Vale Vaughan Harvey

Legendary radio broadcaster and trainer Vaughan Harvey has passed away.

Vaughan ran the Vaughan Harvey Radio School in Adelaide for decades and saw hundreds of budding radio stars pass through his doors.

As News Director of 5KA in the 1970s, he was given the additional job of running the School of Radio for the South Australian Broadcast Network. He later went on to own the business.

Vaughan also worked at 5AD, presenting the Cardwell Harvey News Report and at 5AA during the Good Music period.

He began his radio career at the age of twelve, doing some advertisements on 2BH Broken Hill, and later moved to Adelaide to continue his radio career. Vaughan was encouraged by Bob Fricker from 5AD and gained ‘boy parts’ in radio plays at the ABC.

In 1951 he started at radio 5KA as a ‘turntable boy’ and over 26 years rose through the ranks to announcer, program director and managerial rolls.

The picture below is contributed by Ian Wright, who snapped it in 2013, showing Vaughan (left) with Cruise1323 Breakfast announcer, John Dean. Ian and John worked together at 5KA between 1974-78.

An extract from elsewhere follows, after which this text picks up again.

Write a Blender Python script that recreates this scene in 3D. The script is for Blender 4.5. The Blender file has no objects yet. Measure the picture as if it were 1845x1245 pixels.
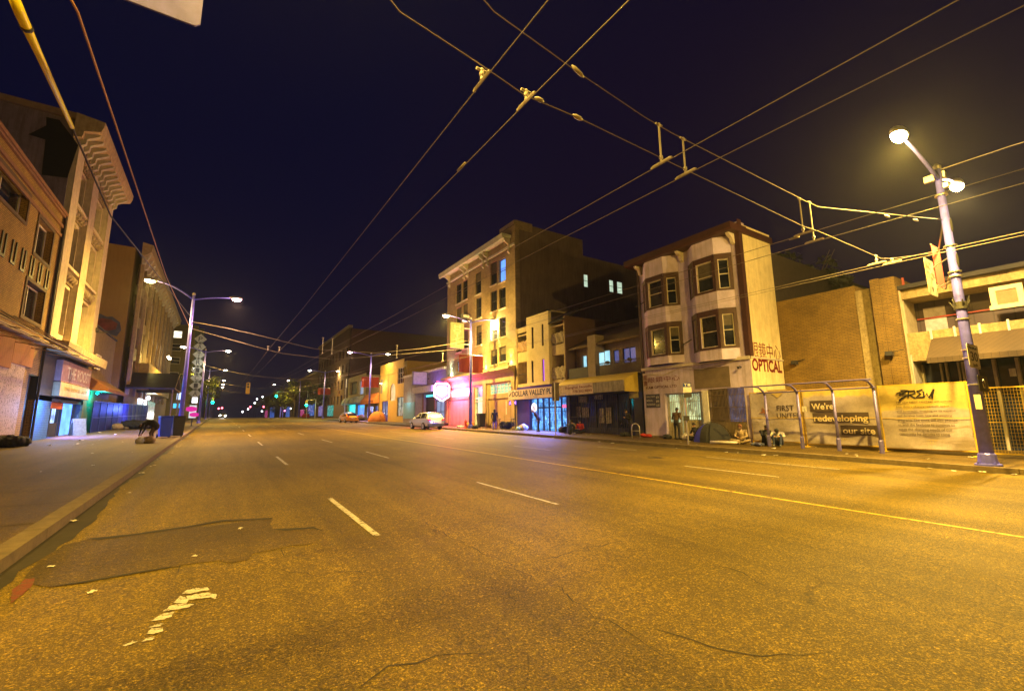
import bpy, bmesh, math, random
from mathutils import Vector, Matrix
from math import sin, cos, pi, radians as RAD
rnd = random.Random(7)
SC = bpy.context.scene
COL = SC.collection

# ---------------------------------------------------------------- camera
EYE = Vector((0, 0, 1.75)); CX, CY, FOC = 922.5, 622.5, 803.0
_up = Vector((868 - CX, -(-4370 - CY), -FOC)).normalized()
_fw = Vector((393.1 - CX, -(758 - CY), -FOC)); _fw = (_fw - _up * _fw.dot(_up)).normalized()
_rt = _fw.cross(_up)
ROT = Matrix((_rt, _fw, _up))            # rows: world axes in camera space
cd = bpy.data.cameras.new('camera'); cam = bpy.data.objects.new('camera', cd); COL.objects.link(cam)
cam.matrix_world = Matrix.Translation(EYE) @ ROT.to_4x4()
cd.sensor_width = 36; cd.lens = 36 * FOC / 1845; cd.clip_start = 0.05; cd.clip_end = 4000
SC.camera = cam

# ---------------------------------------------------------------- night sky
W = bpy.data.worlds.new('World'); SC.world = W; W.use_nodes = True
wt = W.node_tree; wt.nodes.clear()
def WN(t, **k):
    n = wt.nodes.new(t)
    for a, b in k.items(): setattr(n, a, b)
    return n
sky = WN('ShaderNodeTexSky', sky_type='NISHITA', sun_disc=False, sun_elevation=RAD(-5), sun_rotation=RAD(200))
b1 = WN('ShaderNodeBackground'); b1.inputs[1].default_value = 0.05
wt.links.new(sky.outputs[0], b1.inputs[0])
b2 = WN('ShaderNodeBackground'); b2.inputs[1].default_value = 1.0
tc = WN('ShaderNodeTexCoord'); dp = WN('ShaderNodeVectorMath', operation='DOT_PRODUCT')
dp.inputs[1].default_value = (0.93, 0.28, 0.1)
wt.links.new(tc.outputs['Generated'], dp.inputs[0])
cr = WN('ShaderNodeValToRGB'); e = cr.color_ramp.elements
e[0].position = 0.45; e[0].color = (0.0012, 0.0018, 0.0155, 1); e[1].position = 1.0; e[1].color = (0.007, 0.003, 0.012, 1)
wt.links.new(dp.outputs['Value'], cr.inputs[0]); wt.links.new(cr.outputs[0], b2.inputs[0])
ad = WN('ShaderNodeAddShader'); ow = WN('ShaderNodeOutputWorld')
wt.links.new(b1.outputs[0], ad.inputs[0]); wt.links.new(b2.outputs[0], ad.inputs[1]); wt.links.new(ad.outputs[0], ow.inputs[0])
vs = SC.view_settings; vs.view_transform = 'Standard'; vs.look = 'None'; vs.exposure = 0; vs.gamma = 1; vs.use_curve_mapping = False
SC.cycles.max_bounces = 5; SC.cycles.diffuse_bounces = 2; SC.cycles.glossy_bounces = 2; SC.cycles.transparent_max_bounces = 12
SC.cycles.sample_clamp_indirect = 4; SC.cycles.use_light_tree = True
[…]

Ian, who now works at 5MU/Power FM Victor Harbour, contributed these memories of Vaughan:
 

I arrived at ‘The Australian Rock Station 5KA’ in the winter of 1974, fresh from an on air & sales position at 3LK Horsham. To say I was rapt to be now working for the country’s leading and most innovative commercial rock station was an understatement. I knew the air names John Vincent, Dave D. Whitcomb, Barry Bissell, Dave Barnett, Andy Reid etc. and I also knew the name and had heard the quality, ‘ballsy’ voice of one Vaughan Harvey, 5KA’s News Editor. No Internet back then, so I had never seen the man.
 
I met Vaughan on Day 1 at Reception. I heard this magnificent voice echoing down the 43 Franklin Street studio corridor, heading toward our meeting point and (typically) had formed my vision of this tall, clean shaven, muscular figure, with thick, wavy, brownish hair. As is more often the case, apart from the voice, my physical blueprint of the man was completely wrong. He was lean, balding with a dark beard and of average height.
 
Vaughan Harvey was NOT average in the radio stakes ! As a leader, motivator, talent and team player he was at the top of his game.

He leaves behind a loving family, many friends including listeners who never met him, an impressive talent bank of trained radio professionals around Australia and those of us privileged to have had Vaughan as a work colleague and friend. I can hear him now as I type saying in his superbly rich voice – “Ian Wroit, noin ta foiv on Foiv K A”, a dig at my youthful influence from Sydney’s 2SM (then) style of announcing “pumpin’ out the hits”.

Thanks for the great memories and friendship, Vaughan. South Australian radio in particular has lost a giant of the industry.

 

Vaughan is fondly remembered particularly in the South Australian Radio Industry and by the hundreds of students he trained for careers in radio.

Funeral details will be posted here when they are known.